- _Exercise task_:
Write every line of the material out exactly as shown.

- _Source material_:

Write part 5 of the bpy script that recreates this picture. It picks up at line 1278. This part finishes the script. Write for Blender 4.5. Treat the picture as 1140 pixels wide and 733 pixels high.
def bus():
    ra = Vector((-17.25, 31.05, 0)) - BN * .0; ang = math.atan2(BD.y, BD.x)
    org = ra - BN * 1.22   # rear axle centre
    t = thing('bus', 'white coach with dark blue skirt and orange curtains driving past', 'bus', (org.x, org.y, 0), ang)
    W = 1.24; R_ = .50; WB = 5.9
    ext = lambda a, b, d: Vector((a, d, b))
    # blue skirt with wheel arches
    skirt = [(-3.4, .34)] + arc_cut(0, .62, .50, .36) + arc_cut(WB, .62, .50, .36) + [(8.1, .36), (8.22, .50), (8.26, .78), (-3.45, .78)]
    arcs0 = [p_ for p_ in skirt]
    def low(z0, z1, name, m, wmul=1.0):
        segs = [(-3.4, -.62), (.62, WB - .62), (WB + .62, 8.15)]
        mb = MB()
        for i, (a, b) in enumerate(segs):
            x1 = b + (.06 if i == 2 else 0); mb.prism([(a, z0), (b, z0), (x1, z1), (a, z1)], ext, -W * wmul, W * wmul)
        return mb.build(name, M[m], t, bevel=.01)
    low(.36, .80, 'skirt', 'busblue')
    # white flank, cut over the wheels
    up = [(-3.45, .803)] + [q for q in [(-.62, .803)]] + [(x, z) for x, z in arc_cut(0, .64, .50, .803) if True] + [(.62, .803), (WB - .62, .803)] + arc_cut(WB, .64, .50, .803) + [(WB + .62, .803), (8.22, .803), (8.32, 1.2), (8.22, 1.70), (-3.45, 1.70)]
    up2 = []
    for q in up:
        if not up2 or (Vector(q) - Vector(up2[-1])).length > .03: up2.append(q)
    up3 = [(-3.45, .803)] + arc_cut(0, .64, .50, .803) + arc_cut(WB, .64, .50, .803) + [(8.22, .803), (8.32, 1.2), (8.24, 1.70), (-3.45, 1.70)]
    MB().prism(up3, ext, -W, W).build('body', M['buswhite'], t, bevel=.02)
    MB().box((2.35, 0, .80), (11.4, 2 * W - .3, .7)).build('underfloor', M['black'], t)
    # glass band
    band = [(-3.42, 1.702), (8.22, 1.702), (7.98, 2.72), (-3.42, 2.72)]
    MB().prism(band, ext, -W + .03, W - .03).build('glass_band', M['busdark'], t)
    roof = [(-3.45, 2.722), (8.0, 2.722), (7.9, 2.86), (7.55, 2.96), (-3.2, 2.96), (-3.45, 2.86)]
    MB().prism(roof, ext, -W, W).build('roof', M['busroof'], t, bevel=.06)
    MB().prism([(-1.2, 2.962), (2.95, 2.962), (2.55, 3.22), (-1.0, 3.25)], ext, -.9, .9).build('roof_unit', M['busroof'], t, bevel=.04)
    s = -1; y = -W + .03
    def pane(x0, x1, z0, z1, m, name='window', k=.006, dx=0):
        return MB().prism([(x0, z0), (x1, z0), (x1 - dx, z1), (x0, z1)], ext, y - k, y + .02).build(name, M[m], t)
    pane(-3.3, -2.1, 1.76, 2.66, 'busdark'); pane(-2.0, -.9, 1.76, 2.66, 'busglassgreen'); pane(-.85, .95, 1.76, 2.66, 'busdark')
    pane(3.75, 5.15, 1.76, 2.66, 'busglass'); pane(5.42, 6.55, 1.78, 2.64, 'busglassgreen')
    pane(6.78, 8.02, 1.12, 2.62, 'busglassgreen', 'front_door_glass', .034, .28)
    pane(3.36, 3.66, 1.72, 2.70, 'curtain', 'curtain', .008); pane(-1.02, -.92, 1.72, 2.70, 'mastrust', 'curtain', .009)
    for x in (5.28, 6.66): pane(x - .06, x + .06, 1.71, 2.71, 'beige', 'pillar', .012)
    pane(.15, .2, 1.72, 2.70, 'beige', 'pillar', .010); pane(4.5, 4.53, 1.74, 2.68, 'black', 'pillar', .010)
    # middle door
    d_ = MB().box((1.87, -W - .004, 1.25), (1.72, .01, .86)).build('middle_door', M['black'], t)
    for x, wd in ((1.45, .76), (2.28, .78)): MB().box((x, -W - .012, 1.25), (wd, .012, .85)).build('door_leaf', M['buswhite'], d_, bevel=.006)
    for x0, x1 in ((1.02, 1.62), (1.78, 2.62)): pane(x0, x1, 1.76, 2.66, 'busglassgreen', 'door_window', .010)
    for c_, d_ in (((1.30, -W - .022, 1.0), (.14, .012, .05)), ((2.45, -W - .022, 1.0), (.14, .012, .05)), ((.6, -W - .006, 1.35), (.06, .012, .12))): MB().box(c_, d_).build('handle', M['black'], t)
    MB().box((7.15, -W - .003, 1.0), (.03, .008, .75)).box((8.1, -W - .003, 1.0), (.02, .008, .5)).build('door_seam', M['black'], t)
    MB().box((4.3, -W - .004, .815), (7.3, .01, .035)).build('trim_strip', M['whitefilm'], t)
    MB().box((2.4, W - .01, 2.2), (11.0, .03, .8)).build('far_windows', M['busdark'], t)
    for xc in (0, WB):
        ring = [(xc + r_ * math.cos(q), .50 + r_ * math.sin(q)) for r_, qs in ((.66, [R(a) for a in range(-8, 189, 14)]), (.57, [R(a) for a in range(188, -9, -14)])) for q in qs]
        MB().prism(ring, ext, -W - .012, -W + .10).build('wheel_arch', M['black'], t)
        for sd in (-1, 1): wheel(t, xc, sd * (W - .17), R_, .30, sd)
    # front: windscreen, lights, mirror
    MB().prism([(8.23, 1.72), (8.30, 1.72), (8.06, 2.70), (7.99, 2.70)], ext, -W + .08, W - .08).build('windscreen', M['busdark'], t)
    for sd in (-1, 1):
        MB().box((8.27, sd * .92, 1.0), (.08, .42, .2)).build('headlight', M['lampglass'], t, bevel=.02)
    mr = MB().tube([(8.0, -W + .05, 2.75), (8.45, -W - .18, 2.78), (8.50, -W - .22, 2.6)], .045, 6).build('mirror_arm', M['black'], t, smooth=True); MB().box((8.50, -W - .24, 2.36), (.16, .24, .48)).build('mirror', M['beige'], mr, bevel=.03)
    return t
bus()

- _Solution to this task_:
Write part 5 of the bpy script that recreates this picture. It picks up at line 1278. This part finishes the script. Write for Blender 4.5. Treat the picture as 1140 pixels wide and 733 pixels high.
def bus():
    ra = Vector((-17.25, 31.05, 0)) - BN * .0; ang = math.atan2(BD.y, BD.x)
    org = ra - BN * 1.22   # rear axle centre
    t = thing('bus', 'white coach with dark blue skirt and orange curtains driving past', 'bus', (org.x, org.y, 0), ang)
    W = 1.24; R_ = .50; WB = 5.9
    ext = lambda a, b, d: Vector((a, d, b))
    # blue skirt with wheel arches
    skirt = [(-3.4, .34)] + arc_cut(0, .62, .50, .36) + arc_cut(WB, .62, .50, .36) + [(8.1, .36), (8.22, .50), (8.26, .78), (-3.45, .78)]
    arcs0 = [p_ for p_ in skirt]
    def low(z0, z1, name, m, wmul=1.0):
        segs = [(-3.4, -.62), (.62, WB - .62), (WB + .62, 8.15)]
        mb = MB()
        for i, (a, b) in enumerate(segs):
            x1 = b + (.06 if i == 2 else 0); mb.prism([(a, z0), (b, z0), (x1, z1), (a, z1)], ext, -W * wmul, W * wmul)
        return mb.build(name, M[m], t, bevel=.01)
    low(.36, .80, 'skirt', 'busblue')
    # white flank, cut over the wheels
    up = [(-3.45, .803)] + [q for q in [(-.62, .803)]] + [(x, z) for x, z in arc_cut(0, .64, .50, .803) if True] + [(.62, .803), (WB - .62, .803)] + arc_cut(WB, .64, .50, .803) + [(WB + .62, .803), (8.22, .803), (8.32, 1.2), (8.22, 1.70), (-3.45, 1.70)]
    up2 = []
    for q in up:
        if not up2 or (Vector(q) - Vector(up2[-1])).length > .03: up2.append(q)
    up3 = [(-3.45, .803)] + arc_cut(0, .64, .50, .803) + arc_cut(WB, .64, .50, .803) + [(8.22, .803), (8.32, 1.2), (8.24, 1.70), (-3.45, 1.70)]
    MB().prism(up3, ext, -W, W).build('body', M['buswhite'], t, bevel=.02)
    MB().box((2.35, 0, .80), (11.4, 2 * W - .3, .7)).build('underfloor', M['black'], t)
    # glass band
    band = [(-3.42, 1.702), (8.22, 1.702), (7.98, 2.72), (-3.42, 2.72)]
    MB().prism(band, ext, -W + .03, W - .03).build('glass_band', M['busdark'], t)
    roof = [(-3.45, 2.722), (8.0, 2.722), (7.9, 2.86), (7.55, 2.96), (-3.2, 2.96), (-3.45, 2.86)]
    MB().prism(roof, ext, -W, W).build('roof', M['busroof'], t, bevel=.06)
    MB().prism([(-1.2, 2.962), (2.95, 2.962), (2.55, 3.22), (-1.0, 3.25)], ext, -.9, .9).build('roof_unit', M['busroof'], t, bevel=.04)
    s = -1; y = -W + .03
    def pane(x0, x1, z0, z1, m, name='window', k=.006, dx=0):
        return MB().prism([(x0, z0), (x1, z0), (x1 - dx, z1), (x0, z1)], ext, y - k, y + .02).build(name, M[m], t)
    pane(-3.3, -2.1, 1.76, 2.66, 'busdark'); pane(-2.0, -.9, 1.76, 2.66, 'busglassgreen'); pane(-.85, .95, 1.76, 2.66, 'busdark')
    pane(3.75, 5.15, 1.76, 2.66, 'busglass'); pane(5.42, 6.55, 1.78, 2.64, 'busglassgreen')
    pane(6.78, 8.02, 1.12, 2.62, 'busglassgreen', 'front_door_glass', .034, .28)
    pane(3.36, 3.66, 1.72, 2.70, 'curtain', 'curtain', .008); pane(-1.02, -.92, 1.72, 2.70, 'mastrust', 'curtain', .009)
    for x in (5.28, 6.66): pane(x - .06, x + .06, 1.71, 2.71, 'beige', 'pillar', .012)
    pane(.15, .2, 1.72, 2.70, 'beige', 'pillar', .010); pane(4.5, 4.53, 1.74, 2.68, 'black', 'pillar', .010)
    # middle door
    d_ = MB().box((1.87, -W - .004, 1.25), (1.72, .01, .86)).build('middle_door', M['black'], t)
    for x, wd in ((1.45, .76), (2.28, .78)): MB().box((x, -W - .012, 1.25), (wd, .012, .85)).build('door_leaf', M['buswhite'], d_, bevel=.006)
    for x0, x1 in ((1.02, 1.62), (1.78, 2.62)): pane(x0, x1, 1.76, 2.66, 'busglassgreen', 'door_window', .010)
    for c_, d_ in (((1.30, -W - .022, 1.0), (.14, .012, .05)), ((2.45, -W - .022, 1.0), (.14, .012, .05)), ((.6, -W - .006, 1.35), (.06, .012, .12))): MB().box(c_, d_).build('handle', M['black'], t)
    MB().box((7.15, -W - .003, 1.0), (.03, .008, .75)).box((8.1, -W - .003, 1.0), (.02, .008, .5)).build('door_seam', M['black'], t)
    MB().box((4.3, -W - .004, .815), (7.3, .01, .035)).build('trim_strip', M['whitefilm'], t)
    MB().box((2.4, W - .01, 2.2), (11.0, .03, .8)).build('far_windows', M['busdark'], t)
    for xc in (0, WB):
        ring = [(xc + r_ * math.cos(q), .50 + r_ * math.sin(q)) for r_, qs in ((.66, [R(a) for a in range(-8, 189, 14)]), (.57, [R(a) for a in range(188, -9, -14)])) for q in qs]
        MB().prism(ring, ext, -W - .012, -W + .10).build('wheel_arch', M['black'], t)
        for sd in (-1, 1): wheel(t, xc, sd * (W - .17), R_, .30, sd)
    # front: windscreen, lights, mirror
    MB().prism([(8.23, 1.72), (8.30, 1.72), (8.06, 2.70), (7.99, 2.70)], ext, -W + .08, W - .08).build('windscreen', M['busdark'], t)
    for sd in (-1, 1):
        MB().box((8.27, sd * .92, 1.0), (.08, .42, .2)).build('headlight', M['lampglass'], t, bevel=.02)
    mr = MB().tube([(8.0, -W + .05, 2.75), (8.45, -W - .18, 2.78), (8.50, -W - .22, 2.6)], .045, 6).build('mirror_arm', M['black'], t, smooth=True); MB().box((8.50, -W - .24, 2.36), (.16, .24, .48)).build('mirror', M['beige'], mr, bevel=.03)
    return t
bus()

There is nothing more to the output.